## Challenge
Reproduce exactly the lines from the line with "Build this scene" through the line with "T = CZ - 0.146", both included, and no other lines.

## Exercise materials
-- Begin --

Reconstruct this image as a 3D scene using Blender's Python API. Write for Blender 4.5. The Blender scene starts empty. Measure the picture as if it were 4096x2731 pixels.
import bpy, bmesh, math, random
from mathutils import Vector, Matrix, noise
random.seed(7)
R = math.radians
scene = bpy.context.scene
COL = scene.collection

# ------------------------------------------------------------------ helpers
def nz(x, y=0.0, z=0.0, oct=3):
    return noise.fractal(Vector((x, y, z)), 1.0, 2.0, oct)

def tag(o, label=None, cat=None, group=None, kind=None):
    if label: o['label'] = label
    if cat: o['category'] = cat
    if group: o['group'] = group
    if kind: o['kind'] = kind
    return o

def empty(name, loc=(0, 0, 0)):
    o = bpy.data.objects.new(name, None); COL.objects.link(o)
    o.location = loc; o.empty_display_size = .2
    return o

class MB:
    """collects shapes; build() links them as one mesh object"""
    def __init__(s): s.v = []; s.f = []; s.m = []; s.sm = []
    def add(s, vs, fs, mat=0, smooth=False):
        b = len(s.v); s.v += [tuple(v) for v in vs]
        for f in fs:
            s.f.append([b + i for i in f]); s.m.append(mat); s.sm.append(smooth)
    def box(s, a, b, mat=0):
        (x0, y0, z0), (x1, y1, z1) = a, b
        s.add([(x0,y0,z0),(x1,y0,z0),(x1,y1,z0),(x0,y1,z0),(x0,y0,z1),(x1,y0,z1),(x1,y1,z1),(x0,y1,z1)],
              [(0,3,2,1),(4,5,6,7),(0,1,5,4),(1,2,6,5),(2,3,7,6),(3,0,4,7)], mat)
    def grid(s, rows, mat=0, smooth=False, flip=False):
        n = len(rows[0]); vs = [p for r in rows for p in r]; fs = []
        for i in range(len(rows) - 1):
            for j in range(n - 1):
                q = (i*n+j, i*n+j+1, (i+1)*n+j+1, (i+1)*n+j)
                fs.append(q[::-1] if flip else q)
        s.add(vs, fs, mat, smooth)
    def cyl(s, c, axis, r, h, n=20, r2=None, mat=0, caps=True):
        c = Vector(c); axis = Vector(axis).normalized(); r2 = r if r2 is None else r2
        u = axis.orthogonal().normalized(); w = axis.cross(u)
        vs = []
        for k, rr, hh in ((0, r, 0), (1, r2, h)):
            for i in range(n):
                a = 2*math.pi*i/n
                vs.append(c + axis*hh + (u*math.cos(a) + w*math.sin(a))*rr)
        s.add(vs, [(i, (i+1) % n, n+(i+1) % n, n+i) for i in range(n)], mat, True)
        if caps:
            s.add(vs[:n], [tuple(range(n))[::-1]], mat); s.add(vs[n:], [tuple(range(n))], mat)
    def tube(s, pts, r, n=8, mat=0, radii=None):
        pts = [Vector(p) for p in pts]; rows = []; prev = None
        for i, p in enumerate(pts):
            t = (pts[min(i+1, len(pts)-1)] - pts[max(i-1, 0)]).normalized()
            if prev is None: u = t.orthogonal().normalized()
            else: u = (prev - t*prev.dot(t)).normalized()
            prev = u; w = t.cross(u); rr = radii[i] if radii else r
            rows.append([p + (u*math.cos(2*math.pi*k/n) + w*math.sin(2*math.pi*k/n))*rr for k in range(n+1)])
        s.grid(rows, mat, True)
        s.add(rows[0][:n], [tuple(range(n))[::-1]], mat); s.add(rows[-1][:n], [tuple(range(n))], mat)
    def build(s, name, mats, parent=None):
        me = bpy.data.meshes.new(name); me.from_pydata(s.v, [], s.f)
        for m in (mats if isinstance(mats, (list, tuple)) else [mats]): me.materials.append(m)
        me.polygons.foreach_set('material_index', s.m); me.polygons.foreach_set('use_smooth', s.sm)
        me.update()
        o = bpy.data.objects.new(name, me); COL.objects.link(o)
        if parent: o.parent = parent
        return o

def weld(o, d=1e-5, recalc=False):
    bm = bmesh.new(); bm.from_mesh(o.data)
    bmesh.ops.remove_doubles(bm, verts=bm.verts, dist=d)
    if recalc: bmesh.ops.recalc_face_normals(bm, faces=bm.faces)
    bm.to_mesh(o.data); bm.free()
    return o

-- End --
-- Begin --

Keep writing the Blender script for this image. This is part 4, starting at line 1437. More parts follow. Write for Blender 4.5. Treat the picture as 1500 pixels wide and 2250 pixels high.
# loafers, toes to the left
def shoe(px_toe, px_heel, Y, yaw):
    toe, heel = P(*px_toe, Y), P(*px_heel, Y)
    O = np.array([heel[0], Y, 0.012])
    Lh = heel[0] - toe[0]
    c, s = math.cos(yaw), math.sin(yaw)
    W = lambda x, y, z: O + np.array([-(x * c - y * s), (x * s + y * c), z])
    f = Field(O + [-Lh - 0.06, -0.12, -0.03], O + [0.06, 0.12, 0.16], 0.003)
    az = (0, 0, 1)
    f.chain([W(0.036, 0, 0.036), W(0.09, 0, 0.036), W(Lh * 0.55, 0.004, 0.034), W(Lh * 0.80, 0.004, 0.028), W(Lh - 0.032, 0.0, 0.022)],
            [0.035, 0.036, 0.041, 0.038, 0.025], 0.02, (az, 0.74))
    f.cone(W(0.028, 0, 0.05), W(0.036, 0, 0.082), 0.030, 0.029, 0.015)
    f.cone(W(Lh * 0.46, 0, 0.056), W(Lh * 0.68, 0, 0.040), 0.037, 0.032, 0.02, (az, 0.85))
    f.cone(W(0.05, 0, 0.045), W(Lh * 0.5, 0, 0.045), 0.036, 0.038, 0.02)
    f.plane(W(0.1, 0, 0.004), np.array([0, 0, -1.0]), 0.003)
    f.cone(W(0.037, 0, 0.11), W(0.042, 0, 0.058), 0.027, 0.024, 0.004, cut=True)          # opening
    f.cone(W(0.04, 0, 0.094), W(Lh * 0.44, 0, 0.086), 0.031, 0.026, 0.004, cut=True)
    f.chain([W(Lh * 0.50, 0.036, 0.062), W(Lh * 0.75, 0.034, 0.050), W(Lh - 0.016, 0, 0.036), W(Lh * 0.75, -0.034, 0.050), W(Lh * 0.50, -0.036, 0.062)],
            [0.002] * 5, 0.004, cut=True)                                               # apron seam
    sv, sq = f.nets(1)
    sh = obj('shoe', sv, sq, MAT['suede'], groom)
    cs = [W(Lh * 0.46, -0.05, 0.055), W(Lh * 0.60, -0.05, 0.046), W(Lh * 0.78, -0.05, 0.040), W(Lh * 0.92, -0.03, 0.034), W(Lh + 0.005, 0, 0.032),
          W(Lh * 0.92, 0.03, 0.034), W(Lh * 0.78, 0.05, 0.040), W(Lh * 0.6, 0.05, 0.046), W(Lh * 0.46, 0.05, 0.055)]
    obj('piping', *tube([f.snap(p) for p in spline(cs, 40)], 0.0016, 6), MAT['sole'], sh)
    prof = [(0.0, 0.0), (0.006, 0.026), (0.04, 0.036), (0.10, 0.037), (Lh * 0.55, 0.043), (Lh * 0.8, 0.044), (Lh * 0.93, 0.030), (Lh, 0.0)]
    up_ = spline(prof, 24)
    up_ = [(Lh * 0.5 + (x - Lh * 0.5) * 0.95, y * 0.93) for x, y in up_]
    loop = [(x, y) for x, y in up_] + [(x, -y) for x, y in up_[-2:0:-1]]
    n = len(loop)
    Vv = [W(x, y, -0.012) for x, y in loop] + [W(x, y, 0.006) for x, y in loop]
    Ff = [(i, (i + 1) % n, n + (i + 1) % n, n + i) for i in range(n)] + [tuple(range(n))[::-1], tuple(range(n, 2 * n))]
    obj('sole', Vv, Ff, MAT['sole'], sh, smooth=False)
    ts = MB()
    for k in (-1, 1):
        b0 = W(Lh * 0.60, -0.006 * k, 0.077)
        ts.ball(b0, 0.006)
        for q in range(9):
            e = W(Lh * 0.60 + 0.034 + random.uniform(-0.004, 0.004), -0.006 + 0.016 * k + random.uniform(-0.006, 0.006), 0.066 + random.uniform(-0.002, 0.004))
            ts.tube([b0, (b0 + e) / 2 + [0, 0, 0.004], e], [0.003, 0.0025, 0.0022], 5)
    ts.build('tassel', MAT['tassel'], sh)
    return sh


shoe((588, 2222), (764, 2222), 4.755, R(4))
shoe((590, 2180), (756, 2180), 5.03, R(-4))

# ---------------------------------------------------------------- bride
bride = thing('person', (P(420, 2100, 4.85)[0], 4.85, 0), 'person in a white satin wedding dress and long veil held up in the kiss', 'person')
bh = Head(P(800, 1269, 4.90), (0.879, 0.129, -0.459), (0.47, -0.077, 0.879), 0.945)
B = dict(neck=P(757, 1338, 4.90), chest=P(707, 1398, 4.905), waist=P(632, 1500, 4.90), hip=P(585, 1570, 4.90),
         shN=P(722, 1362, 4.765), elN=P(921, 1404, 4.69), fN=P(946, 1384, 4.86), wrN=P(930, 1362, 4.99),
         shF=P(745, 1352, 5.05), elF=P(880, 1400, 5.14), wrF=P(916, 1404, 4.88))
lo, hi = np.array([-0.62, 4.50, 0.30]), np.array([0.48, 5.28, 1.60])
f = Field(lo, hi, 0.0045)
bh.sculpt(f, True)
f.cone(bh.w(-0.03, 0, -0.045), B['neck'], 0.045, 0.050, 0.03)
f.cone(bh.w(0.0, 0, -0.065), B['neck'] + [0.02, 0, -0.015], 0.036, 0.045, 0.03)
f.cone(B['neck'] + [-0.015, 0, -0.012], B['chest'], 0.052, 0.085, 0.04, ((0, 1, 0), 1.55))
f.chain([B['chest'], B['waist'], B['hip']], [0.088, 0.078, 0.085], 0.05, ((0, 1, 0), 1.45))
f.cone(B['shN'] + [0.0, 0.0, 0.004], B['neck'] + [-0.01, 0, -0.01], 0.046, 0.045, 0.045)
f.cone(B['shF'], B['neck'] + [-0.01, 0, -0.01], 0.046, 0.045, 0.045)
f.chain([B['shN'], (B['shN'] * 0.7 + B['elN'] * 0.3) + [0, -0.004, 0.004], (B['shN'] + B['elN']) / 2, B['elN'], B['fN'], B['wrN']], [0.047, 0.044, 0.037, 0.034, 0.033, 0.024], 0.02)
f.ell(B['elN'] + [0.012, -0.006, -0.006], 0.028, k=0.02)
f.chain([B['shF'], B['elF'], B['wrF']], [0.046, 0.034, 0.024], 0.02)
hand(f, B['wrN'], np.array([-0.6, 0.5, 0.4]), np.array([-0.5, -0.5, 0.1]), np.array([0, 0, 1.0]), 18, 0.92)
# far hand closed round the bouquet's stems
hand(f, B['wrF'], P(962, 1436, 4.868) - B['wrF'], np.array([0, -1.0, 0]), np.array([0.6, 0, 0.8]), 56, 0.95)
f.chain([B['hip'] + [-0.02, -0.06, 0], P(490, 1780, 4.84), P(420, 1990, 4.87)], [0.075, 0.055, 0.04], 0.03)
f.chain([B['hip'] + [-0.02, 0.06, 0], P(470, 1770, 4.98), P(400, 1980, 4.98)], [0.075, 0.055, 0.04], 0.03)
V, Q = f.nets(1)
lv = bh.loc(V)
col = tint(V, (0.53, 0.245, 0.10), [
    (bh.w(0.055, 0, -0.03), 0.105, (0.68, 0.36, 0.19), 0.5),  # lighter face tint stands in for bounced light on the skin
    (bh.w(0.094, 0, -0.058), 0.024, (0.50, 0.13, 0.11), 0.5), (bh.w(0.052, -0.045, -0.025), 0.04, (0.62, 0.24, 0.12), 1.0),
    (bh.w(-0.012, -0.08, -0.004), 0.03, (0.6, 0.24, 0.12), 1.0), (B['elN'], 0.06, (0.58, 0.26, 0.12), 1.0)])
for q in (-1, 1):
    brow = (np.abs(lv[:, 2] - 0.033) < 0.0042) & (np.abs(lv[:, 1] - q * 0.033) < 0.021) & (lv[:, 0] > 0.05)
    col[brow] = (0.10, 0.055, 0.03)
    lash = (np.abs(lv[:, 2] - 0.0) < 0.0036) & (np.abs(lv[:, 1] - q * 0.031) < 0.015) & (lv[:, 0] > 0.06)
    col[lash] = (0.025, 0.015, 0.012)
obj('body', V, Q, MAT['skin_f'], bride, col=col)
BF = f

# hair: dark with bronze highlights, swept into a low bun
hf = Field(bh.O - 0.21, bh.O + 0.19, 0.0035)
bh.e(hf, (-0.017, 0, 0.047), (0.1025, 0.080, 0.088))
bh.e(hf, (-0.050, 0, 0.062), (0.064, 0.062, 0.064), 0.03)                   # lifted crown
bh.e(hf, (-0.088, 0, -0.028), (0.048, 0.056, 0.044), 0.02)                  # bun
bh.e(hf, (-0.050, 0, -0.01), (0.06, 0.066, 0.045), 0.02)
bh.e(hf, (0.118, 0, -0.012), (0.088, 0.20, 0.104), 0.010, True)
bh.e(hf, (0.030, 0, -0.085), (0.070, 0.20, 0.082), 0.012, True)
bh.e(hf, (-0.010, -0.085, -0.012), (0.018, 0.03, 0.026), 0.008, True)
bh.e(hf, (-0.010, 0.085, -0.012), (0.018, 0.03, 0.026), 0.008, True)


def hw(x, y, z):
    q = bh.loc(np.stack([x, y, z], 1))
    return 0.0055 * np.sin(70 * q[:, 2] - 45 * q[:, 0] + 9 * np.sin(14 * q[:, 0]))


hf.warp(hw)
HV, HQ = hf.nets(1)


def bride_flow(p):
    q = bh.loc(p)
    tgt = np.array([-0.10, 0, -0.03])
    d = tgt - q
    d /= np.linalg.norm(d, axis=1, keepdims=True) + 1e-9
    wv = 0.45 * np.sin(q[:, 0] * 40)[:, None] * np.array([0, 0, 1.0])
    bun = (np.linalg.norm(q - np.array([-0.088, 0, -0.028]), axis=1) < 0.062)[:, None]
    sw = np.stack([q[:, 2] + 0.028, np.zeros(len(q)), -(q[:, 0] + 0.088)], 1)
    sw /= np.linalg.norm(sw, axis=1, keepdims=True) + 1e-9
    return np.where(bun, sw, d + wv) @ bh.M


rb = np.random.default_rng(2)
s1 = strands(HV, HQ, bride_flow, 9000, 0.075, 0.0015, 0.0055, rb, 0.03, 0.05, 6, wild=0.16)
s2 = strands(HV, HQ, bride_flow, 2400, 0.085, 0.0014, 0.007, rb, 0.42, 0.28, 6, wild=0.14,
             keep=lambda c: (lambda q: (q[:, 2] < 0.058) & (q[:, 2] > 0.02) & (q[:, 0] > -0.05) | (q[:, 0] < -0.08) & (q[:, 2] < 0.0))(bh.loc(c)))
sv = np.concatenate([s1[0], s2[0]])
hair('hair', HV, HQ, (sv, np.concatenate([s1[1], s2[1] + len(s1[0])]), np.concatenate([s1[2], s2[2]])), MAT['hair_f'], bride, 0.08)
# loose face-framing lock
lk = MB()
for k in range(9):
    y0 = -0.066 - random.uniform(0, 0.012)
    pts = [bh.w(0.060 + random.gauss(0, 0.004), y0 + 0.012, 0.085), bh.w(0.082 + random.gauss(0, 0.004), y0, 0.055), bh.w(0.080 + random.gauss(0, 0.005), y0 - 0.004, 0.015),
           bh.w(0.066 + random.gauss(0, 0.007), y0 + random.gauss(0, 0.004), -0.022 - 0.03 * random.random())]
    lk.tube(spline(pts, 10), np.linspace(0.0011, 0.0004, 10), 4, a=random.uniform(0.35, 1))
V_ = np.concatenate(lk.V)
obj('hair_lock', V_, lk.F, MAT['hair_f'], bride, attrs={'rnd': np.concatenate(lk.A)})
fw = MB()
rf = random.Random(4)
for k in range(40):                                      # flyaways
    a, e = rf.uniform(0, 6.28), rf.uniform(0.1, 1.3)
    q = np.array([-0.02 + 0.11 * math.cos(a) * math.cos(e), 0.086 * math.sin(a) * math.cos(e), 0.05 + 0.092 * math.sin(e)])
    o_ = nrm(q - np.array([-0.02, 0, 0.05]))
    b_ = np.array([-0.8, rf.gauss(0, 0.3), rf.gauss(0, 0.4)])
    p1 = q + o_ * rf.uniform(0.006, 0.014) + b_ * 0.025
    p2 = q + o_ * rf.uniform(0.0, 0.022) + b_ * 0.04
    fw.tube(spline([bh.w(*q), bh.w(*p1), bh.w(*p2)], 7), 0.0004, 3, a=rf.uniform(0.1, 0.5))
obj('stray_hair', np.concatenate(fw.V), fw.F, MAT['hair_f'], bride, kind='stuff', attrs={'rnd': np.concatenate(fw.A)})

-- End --
-- Begin --

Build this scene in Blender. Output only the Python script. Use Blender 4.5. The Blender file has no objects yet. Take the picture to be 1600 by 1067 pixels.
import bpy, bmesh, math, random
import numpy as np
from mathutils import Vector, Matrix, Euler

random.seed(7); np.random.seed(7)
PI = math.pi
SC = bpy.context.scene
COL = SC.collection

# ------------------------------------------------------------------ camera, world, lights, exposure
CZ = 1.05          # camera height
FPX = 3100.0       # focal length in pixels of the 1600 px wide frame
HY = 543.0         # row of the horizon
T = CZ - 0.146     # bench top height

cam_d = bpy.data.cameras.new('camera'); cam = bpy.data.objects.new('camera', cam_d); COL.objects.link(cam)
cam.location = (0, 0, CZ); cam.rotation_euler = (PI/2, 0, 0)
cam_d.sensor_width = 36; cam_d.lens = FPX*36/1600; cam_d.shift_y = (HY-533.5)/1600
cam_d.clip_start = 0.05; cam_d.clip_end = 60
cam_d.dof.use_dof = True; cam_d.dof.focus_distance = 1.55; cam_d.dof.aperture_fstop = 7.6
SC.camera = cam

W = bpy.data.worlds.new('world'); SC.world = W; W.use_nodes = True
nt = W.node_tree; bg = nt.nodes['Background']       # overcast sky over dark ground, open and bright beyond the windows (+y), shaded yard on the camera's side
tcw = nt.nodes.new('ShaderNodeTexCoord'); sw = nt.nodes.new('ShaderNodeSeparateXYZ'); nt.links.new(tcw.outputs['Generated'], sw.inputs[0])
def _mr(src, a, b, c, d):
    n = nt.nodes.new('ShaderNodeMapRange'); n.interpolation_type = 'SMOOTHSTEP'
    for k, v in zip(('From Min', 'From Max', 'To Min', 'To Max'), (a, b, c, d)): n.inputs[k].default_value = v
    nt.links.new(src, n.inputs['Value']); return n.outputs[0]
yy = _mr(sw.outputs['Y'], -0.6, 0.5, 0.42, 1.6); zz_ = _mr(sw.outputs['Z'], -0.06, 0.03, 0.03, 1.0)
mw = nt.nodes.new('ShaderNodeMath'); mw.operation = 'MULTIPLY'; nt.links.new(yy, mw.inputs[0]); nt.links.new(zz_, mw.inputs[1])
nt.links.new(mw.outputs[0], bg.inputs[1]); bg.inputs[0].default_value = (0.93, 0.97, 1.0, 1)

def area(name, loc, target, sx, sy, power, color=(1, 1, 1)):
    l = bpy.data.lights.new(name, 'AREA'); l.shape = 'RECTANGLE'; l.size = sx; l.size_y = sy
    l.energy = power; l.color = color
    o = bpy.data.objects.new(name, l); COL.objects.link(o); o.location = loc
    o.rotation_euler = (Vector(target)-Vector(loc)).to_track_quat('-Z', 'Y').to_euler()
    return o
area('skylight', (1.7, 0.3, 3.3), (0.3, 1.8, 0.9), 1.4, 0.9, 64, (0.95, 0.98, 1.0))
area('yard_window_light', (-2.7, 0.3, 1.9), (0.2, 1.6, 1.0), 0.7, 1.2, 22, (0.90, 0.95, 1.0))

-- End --

## Written answer
Build this scene in Blender. Output only the Python script. Use Blender 4.5. The Blender file has no objects yet. Take the picture to be 1600 by 1067 pixels.
import bpy, bmesh, math, random
import numpy as np
from mathutils import Vector, Matrix, Euler

random.seed(7); np.random.seed(7)
PI = math.pi
SC = bpy.context.scene
COL = SC.collection

# ------------------------------------------------------------------ camera, world, lights, exposure
CZ = 1.05          # camera height
FPX = 3100.0       # focal length in pixels of the 1600 px wide frame
HY = 543.0         # row of the horizon
T = CZ - 0.146     # bench top height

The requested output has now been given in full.